Autre précision importante, le soufisme n’est pas une religion, c’est la somme de pratiques, mais adossées à l’islam, seul générateur du corpus législatif et du dogme qui prescrit la foi. Cette candeur dans l’analyse servait le prêt-à-penser auto-satisfait du récit national : le soufisme sénégalais était nécessairement un rempart contre le wahhabisme salafiste. Couchée sur ses lauriers qui paraissaient immuniser le Sénégal contre toute invasion, la pensée s’est complu dans ce simplisme de l’analyse et a évité d’explorer les complexités.
L’éclatement des faits divers dans le temps long comme dans le temps court éclaire les fissures des équilibres et l’impossibilité d’avoir des analyses dépassionnées et froides entre gesticulations «puritanistes» et héroïsme «libertarien». Qu’il s’agisse de danseuses poursuivies pour dépravations des usages, d’homosexuels pourchassés, de francs-maçons, qu’il s’agisse des tenues vestimentaires jugées indécentes, le nettoyage des voiries sociétales a toujours été la marque d’une longue tradition. Les prêches abondent, bien mis en selle par les médias, avec les mêmes discours incendiaires, sans que ce ne soit du reste l’apanage du Sénégal, car partout, toutes religions mêlées, le dogme ne se met pas à la page du progressisme. Les imams, véhicules de cette nouvelle colère, paraissent bien seuls, quoi que la tunique du méchant policier des mœurs leur soit affublée, car ils sont dans l’architecture religieuse, à un stade intermédiaire, assez peu considérés, où l’enjeu de leur légitimité se joue dans cette implication dans ses sujets de caniveau. Fond dans lequel ne s’abimeront pas l’éclat et la majesté des professeurs véritables du discours moral.

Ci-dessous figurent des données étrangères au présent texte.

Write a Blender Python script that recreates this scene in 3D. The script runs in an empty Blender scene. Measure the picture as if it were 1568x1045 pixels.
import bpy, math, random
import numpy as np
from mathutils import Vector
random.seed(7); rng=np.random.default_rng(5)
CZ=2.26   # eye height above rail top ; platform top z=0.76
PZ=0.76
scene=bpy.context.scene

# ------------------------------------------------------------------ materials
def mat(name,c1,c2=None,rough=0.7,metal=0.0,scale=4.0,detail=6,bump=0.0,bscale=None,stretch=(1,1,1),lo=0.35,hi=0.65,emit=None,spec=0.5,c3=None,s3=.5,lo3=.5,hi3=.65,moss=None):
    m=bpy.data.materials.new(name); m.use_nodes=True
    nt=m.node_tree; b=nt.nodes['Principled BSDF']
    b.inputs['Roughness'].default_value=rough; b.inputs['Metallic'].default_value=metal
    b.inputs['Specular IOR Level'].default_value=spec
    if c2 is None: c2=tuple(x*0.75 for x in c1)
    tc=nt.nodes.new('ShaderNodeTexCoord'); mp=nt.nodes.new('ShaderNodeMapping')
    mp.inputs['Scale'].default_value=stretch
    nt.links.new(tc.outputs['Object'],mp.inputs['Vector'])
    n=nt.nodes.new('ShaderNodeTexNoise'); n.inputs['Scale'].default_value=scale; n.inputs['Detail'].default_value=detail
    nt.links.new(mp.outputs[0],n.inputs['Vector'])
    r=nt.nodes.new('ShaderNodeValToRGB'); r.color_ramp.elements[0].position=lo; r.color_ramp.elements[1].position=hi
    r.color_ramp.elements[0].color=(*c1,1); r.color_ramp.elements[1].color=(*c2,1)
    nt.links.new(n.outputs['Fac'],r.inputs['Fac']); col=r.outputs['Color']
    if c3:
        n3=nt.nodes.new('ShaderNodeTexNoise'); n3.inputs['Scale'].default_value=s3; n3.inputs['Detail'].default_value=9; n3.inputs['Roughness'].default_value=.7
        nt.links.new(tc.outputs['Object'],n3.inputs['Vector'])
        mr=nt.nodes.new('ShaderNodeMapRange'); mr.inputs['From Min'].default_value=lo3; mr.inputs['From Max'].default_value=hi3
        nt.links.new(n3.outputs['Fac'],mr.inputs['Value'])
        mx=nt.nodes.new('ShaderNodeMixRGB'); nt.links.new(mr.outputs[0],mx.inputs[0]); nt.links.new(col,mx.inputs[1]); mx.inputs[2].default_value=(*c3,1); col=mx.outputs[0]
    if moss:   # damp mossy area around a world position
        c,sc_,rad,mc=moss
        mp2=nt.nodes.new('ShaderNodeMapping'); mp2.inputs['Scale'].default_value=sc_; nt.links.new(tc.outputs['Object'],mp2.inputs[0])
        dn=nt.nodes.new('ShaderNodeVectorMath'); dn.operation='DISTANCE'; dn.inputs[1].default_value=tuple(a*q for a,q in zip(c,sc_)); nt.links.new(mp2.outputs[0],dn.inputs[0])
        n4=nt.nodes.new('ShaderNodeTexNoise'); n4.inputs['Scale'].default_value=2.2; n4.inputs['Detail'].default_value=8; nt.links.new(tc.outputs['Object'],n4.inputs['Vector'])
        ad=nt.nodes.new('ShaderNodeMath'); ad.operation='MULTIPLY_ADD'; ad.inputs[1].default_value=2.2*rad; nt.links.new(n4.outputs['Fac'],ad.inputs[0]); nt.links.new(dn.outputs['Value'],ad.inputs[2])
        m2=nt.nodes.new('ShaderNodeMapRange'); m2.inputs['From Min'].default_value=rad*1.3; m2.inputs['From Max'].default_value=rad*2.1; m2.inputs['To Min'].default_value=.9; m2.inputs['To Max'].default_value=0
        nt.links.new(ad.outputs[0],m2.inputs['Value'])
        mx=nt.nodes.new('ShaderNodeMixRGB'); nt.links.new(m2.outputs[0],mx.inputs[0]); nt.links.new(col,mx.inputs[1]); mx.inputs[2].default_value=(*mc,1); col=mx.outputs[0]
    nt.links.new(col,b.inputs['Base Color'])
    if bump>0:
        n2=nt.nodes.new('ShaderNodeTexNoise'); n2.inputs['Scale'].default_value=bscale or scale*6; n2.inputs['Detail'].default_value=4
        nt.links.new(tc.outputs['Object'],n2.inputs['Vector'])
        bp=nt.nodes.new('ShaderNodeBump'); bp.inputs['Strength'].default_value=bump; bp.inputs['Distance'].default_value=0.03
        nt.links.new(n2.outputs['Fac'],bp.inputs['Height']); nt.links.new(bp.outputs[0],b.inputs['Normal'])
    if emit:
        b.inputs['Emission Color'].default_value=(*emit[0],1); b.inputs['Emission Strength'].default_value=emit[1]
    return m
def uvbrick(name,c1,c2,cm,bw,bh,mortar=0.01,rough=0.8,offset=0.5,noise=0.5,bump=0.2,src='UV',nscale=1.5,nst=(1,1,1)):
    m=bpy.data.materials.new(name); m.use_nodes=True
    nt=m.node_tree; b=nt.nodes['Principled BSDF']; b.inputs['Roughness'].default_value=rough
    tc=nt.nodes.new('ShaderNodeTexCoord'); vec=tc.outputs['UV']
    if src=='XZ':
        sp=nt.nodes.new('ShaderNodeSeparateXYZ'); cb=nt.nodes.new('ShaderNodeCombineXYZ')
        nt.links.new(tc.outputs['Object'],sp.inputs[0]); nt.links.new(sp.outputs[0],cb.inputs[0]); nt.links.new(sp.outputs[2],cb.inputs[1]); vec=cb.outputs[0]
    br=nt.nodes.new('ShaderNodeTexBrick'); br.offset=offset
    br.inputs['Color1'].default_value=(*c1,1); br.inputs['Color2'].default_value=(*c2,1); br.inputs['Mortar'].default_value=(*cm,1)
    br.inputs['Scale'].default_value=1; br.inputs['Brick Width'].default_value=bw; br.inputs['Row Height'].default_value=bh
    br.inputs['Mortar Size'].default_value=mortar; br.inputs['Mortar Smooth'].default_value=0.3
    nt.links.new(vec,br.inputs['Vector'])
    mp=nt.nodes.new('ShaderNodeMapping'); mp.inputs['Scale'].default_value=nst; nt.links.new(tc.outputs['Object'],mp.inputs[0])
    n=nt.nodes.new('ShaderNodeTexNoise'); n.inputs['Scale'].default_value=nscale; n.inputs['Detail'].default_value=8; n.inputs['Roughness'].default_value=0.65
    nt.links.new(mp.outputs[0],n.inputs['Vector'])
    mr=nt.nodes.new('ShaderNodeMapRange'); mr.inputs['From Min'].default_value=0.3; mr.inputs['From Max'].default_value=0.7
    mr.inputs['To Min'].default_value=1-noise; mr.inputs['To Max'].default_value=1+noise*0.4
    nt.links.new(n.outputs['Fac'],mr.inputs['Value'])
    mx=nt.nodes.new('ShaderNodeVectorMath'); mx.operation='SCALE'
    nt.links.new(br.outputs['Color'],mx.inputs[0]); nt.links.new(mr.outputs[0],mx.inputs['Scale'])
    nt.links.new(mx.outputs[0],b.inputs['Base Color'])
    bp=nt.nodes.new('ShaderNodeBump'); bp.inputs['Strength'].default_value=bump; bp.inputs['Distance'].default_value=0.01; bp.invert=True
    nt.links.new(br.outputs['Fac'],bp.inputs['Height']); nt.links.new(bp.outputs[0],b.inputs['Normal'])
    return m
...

Depuis les années 2000, nombre de leaders religieux qui manient avec un certain talent le vœu de retour à une virginité, accompagnée d’un rejet des influences occidentales, ont balisé le terrain d’un néo-puritanisme qui commence à gagner les cités pieuses et au-delà, avec une promotion des prohibitions plus forte, en adéquation avec l’image souhaitée. Formés dans des instituts modernes et irrigués par la déferlante à la faveur des conflits géopolitiques avec l’islam comme enjeu, l’importation de ces discours chemine désormais avec l’agenda national ; d’où cette crispation ressentie, ce sentiment d’envahissement du tout-religieux qui semble émerger, mais qui en vérité a toujours été constant depuis Magassouba et sans doute, encore plus tôt, avec Vincent Monteil et Donald Cruise O’brien dès les années 60. Il est bien commode alors d’épingler une bande de zélateurs pour en faire les étendards de l’obscurantisme.
En «pathologisant» le phénomène, on refuse ainsi d’en voir les implications et ramifications. De Oumar Sankharé, nous savons que l’excommunication n’était pas le fait d’extrémistes, mais d’un corps social, même intellectuel, qui avait concouru à son bannissement. Les phalanges qui s’affairent à traquer et à hurler pour la censure ne sont pas les cerveaux qui la pensent. A l’interrogation de Magassouba, on peut donc répondre : hier, demain, toujours des mollahs, mais toujours aussi le goût risqué de la liberté.